Wednesday, December 28, 2016

You Suck 2016

The flurry of celebrity deaths this year felt like repeated punches to the gut for a number of us. With the most recent, Carrie Fisher, a lot of people, especially in my age range (30s-50s) appear at the peak of frustration with this monster that we are calling 2016.

I've seen a lot of posts on social media, some made by people I respect, telling those of us feeling these frustrations to "get a grip". Lots of people have died this year, which is true and part of the beautiful tragedy that is life as a human being. In no way does public grief lessen the personal, private grief one feels with the loss of a close loved one.

But the celebrity deaths that struck us this year are more than just the passing of another human. I would venture to guess that 99% of us who feel this sadness and loss never met these humans in person. But that just doesn't matter. They were our heroes, and that is what makes 2016 and it's multitude of losses so hard to take.

So, for those telling us that we need to gain some perspective, here is some perspective for you.

Prince was one of the first people I saw who didn't give a fuck about what other people thought, and was solidly, 100% himself in the face of a society that still requires its youth to be cookie cutter perfection in order to feel loved. Prince was flashy, liquid sex, playing a guitar in a time when men with a pierced ear were still immediately pegged as gay. Prince's music was fun, more than a bit naughty and alive. Prince taught me that you can be a success while staying true to yourself.

I was too young to appreciate David Bowie's Ziggy Stardust phase when growing up, but his music brought happiness to a young girl who used music to escape the sadness of feeling alone, as she knew she was different from her classmates, but that required being isolated from the "norm". There was something magical about David Bowie I could feel and appreciate as a teen. As I grew older, I learned there was wisdom in that magic, and he was a true artist. There will never be another like him.

Leonard Cohen wrote songs that still, to this day, force me to pause and just listen to the graceful words and haunted melodies. These are glorious moments, escaping from this world that is very often hard and cold, and without song. This is the power of music, and some souls are gifted with the ability to weave such tapestries of song, they help the world to stop and take a breath.

Obviously, music was, and still is, very important to me, not for fun, but for survival. The idea that these beautiful souls will no longer be creating beauty deserves a mourning of sorts. The anger that one feels towards this loss is justified. But music heroes weren't the only ones we lost.

Carrie Fisher. This one hurt. Like most young women age, Princess Leia was the first female lead in a movie who was beautiful, yes, but a total badass. She took charge, took no crap, and easily put domineering men in their place with the weapon of words and a look. Yes, Princess Leia was a character construct, but Carrie Fisher brought her to life, and as we would find out, the fierceness of the Princess was a reflection of the woman who payed the role. Carrie Fisher continued to live her life with a fierceness, sharing her struggles with mental illness in a time when the stigma still continues to thrive, and refusing to take shit from anyone. I loved her for sharing her soul, hopefully knowing that she helped many struggling women know that they are not alone in their pain.
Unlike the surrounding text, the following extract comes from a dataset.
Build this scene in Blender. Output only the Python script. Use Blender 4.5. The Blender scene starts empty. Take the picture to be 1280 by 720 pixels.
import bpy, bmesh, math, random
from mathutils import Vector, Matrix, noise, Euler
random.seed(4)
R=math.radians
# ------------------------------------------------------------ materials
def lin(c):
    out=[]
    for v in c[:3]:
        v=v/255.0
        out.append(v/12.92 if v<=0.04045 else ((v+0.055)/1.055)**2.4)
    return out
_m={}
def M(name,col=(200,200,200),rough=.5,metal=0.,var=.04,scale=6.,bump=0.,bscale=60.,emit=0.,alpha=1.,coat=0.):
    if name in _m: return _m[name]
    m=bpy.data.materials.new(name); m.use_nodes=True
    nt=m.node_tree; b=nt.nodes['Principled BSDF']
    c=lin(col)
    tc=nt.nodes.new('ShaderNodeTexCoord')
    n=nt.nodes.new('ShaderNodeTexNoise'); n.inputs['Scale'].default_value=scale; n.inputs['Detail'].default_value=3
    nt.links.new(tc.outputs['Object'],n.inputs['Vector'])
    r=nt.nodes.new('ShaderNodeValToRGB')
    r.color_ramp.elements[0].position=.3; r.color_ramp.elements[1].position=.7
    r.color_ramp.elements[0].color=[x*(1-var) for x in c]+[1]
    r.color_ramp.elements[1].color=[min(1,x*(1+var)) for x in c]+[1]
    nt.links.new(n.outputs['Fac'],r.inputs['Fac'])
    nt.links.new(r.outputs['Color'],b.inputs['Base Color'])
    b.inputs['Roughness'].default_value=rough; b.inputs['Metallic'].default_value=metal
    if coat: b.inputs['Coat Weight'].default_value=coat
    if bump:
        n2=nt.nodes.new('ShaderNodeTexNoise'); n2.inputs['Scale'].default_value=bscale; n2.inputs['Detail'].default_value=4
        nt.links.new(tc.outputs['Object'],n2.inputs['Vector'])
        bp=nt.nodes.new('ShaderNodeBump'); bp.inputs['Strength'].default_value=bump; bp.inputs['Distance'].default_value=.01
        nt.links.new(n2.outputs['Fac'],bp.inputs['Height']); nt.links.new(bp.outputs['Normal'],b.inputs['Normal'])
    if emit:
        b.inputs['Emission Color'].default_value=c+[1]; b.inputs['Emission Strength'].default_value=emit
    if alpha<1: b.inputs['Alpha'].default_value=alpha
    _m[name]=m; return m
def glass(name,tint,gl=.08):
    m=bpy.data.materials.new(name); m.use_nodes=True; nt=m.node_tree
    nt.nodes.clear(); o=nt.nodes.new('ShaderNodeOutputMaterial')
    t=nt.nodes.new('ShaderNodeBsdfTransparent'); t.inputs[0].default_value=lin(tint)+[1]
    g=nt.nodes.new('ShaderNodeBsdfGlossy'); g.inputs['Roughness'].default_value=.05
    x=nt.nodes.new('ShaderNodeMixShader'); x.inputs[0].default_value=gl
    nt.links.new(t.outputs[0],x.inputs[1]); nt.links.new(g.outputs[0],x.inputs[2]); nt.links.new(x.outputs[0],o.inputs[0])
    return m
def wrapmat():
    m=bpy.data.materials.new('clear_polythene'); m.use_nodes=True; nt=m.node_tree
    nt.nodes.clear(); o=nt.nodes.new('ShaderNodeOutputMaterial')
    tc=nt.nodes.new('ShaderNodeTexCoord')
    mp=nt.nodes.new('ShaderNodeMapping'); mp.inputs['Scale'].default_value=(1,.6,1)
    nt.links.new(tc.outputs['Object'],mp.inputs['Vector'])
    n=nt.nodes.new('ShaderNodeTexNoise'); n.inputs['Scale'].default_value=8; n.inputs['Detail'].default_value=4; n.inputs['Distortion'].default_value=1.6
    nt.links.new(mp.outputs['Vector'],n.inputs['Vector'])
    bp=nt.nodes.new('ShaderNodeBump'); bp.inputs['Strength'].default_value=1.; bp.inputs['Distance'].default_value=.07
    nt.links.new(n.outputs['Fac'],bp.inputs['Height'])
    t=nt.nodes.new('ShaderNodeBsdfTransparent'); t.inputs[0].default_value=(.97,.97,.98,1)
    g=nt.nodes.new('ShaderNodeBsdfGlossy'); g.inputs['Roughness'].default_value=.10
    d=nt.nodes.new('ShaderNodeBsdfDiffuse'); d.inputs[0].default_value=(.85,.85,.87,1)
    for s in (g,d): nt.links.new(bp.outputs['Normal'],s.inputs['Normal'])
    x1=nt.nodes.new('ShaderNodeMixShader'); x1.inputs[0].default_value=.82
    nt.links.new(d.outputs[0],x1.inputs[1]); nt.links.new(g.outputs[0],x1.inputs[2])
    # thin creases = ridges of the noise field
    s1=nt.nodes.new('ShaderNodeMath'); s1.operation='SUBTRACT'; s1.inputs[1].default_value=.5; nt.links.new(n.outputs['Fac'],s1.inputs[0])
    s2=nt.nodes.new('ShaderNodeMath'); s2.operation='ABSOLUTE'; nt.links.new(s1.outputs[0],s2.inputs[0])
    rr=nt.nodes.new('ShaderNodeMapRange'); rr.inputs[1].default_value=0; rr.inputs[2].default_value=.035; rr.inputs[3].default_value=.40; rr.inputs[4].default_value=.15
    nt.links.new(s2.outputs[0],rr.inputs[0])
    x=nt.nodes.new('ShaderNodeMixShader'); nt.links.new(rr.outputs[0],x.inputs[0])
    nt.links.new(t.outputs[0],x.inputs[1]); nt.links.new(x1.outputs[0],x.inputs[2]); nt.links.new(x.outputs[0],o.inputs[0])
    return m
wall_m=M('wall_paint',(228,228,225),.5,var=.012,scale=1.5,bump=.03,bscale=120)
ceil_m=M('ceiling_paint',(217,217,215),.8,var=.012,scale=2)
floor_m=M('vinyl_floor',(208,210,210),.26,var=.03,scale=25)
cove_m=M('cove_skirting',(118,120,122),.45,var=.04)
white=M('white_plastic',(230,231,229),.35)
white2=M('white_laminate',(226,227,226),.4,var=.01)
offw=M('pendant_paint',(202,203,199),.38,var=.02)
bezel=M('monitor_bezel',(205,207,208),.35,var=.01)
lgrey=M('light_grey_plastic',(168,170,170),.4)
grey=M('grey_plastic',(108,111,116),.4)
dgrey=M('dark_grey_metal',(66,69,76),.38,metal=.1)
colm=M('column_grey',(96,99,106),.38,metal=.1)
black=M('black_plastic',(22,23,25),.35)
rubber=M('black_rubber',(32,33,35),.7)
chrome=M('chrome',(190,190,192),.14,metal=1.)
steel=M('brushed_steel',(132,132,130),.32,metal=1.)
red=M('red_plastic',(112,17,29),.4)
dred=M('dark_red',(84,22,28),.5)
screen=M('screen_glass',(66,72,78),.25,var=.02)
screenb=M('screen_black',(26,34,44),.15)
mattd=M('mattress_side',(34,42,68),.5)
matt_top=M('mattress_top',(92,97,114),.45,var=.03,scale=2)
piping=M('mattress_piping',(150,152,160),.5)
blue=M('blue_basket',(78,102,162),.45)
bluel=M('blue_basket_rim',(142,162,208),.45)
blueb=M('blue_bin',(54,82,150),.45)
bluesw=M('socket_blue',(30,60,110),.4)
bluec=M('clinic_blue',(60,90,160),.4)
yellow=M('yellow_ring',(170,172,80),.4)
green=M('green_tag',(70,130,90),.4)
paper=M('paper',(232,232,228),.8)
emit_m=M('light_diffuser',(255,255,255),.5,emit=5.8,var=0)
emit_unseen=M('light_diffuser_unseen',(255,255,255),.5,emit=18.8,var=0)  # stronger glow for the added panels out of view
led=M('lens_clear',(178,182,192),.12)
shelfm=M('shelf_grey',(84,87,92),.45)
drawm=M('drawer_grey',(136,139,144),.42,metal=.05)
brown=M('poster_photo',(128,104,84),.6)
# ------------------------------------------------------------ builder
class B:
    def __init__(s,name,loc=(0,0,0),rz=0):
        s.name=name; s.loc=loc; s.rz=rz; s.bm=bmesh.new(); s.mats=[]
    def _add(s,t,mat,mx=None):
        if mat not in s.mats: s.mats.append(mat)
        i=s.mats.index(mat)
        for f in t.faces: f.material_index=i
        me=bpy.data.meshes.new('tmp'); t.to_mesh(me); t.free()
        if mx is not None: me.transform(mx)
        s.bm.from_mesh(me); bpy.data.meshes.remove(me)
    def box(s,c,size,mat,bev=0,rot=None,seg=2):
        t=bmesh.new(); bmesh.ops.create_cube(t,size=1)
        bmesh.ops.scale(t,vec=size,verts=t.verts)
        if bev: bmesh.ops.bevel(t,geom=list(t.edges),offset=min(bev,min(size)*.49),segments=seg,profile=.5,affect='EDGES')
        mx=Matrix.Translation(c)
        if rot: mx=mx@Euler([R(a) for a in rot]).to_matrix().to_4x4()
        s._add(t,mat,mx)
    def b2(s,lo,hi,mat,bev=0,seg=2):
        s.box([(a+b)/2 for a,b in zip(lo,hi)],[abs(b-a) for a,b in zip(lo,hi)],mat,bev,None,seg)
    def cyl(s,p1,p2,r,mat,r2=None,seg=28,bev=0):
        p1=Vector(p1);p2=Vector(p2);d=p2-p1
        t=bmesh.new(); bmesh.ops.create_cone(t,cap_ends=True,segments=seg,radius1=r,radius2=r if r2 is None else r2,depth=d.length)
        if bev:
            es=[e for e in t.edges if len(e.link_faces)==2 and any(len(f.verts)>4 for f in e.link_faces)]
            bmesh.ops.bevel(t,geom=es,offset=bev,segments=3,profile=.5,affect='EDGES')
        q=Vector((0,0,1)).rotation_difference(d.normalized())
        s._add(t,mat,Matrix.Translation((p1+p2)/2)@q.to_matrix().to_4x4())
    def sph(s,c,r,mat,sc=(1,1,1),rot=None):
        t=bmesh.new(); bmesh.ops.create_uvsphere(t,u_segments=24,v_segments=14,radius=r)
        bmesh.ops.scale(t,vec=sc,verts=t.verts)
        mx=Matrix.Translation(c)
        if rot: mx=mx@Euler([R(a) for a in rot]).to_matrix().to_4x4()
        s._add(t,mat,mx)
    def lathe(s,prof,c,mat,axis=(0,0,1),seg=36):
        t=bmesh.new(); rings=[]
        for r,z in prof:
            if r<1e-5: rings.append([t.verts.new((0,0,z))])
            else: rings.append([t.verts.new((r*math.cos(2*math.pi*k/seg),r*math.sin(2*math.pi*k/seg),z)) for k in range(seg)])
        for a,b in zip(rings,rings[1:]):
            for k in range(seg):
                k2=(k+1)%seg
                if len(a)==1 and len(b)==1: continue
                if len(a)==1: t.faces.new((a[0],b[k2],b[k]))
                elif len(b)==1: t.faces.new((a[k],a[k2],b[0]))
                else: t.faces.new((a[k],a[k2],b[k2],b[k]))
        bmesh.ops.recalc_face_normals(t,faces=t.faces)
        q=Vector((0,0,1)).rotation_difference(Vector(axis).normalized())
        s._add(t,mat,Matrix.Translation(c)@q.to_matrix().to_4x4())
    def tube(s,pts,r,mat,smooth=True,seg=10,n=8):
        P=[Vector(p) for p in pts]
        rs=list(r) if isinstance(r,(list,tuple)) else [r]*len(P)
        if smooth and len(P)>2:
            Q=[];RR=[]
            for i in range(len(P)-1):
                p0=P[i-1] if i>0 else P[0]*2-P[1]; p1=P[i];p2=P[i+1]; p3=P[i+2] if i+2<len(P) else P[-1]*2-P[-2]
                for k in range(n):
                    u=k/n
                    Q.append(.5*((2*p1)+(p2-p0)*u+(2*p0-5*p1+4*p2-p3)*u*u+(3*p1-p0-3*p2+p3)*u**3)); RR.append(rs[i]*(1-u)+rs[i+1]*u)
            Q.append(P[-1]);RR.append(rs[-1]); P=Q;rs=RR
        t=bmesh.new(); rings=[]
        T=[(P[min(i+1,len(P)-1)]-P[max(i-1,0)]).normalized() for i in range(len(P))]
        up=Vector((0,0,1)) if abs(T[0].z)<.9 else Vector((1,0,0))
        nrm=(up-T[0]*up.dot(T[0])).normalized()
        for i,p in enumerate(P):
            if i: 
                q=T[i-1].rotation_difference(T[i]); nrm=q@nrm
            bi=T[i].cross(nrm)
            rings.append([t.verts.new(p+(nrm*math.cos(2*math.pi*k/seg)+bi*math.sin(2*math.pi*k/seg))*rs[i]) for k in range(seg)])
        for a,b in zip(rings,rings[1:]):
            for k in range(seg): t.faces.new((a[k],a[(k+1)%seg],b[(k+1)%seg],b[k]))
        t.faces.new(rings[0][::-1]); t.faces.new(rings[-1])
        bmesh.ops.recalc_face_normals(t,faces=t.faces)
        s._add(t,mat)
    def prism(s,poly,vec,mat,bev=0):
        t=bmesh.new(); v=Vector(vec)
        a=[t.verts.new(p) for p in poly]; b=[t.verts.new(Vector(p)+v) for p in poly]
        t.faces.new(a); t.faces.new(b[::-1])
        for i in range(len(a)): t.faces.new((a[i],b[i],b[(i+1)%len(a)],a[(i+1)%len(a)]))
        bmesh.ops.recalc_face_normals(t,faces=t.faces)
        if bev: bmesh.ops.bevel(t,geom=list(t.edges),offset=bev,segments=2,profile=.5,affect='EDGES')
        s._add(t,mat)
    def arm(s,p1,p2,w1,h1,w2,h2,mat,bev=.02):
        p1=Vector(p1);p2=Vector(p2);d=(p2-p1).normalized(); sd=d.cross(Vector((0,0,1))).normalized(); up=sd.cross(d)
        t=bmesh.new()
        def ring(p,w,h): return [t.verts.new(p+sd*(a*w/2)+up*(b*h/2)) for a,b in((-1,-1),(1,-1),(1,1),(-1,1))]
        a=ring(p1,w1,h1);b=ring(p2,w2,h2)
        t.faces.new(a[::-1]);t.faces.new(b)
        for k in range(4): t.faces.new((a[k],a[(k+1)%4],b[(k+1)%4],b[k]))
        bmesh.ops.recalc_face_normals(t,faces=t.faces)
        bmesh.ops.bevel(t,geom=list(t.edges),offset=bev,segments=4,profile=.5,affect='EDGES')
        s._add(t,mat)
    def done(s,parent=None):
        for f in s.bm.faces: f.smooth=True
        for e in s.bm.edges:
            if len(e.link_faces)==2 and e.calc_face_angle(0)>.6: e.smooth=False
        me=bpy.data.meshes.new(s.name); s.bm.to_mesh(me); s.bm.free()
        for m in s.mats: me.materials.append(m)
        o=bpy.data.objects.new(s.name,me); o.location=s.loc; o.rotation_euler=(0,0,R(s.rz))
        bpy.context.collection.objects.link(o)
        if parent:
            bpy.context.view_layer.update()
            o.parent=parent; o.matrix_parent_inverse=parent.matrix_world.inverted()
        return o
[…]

This is why 2016 sucks. It hurts to lose a hero. To be repeatedly pummeled by loss affects all but the most disconnected of us. Or it should. Maybe they weren't your heroes, and you can't understand. Maybe the world doesn't need you to understand. Maybe it just needs you to respect that other people you might call friends feel as if one too may stars have gone dark this year.

This list of four artists isn't meant to give any more power to one over the other, or to diminish the losses of so many others this year. But my world is different now. I need to continue to search for new heroes to give me strength when I am weak and find solace when my soul feels it is being pulled apart by darkness. But for this moment, allow me to grieve, without judgement and without condescension. As humans, that is one gift we should allow each other.